1nvest wrote:A recent jump in the price of gold, after the EU decides that its OK to redirect other (i.e. Russian) central banks money/assets. Euro down/gold up as other central banks become nervous about the integrity/safety of the Euro and sell/reduce exposure. The Euro is a odd currency, is the only one that is backed by/dependent upon nothing else other than the free movement of goods/services/capital/people. Not good in a world that is transitioning towards increased levels of mass migrations (global warming).
Idiotic governance isn't solely a UK thing.
Are you SURE that the EU has decided to take those Russian assets? I know that they have been talking about doing so and even talking of such shows just how much our governments respect property rights. However have they REALLY finally decided to help themselves? Can you provide a link?
I should say that I'd also question your contention that other fiat currencies are not dependent upon a balance of trade. I'd think that recent events with respect to the Egyptian pound and others might show that the EU is not alone in that regard.

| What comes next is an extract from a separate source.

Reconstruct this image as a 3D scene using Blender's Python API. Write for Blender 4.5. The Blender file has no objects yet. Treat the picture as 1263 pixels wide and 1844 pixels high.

Returning to the subject, the link is to an article by someone who is obviously only interested in index trackers. Who cares how well LVMH does? Unless it is an index, they are not interested. Worse, he draws conclusions about geographical areas, by stock market. Remind me, what part of the world does the Chillian miner Antofagesta operate in. Oh, that's right, London! ARM's operations are obviously mostly in New York!
OK, if we are to talk "market" returns, fair enough. But are not the S&P and Nazdaq in the same geographical area. What of the FTSE and AIM? Does it actually make ANY sense to compare any of these with any other and talk geography?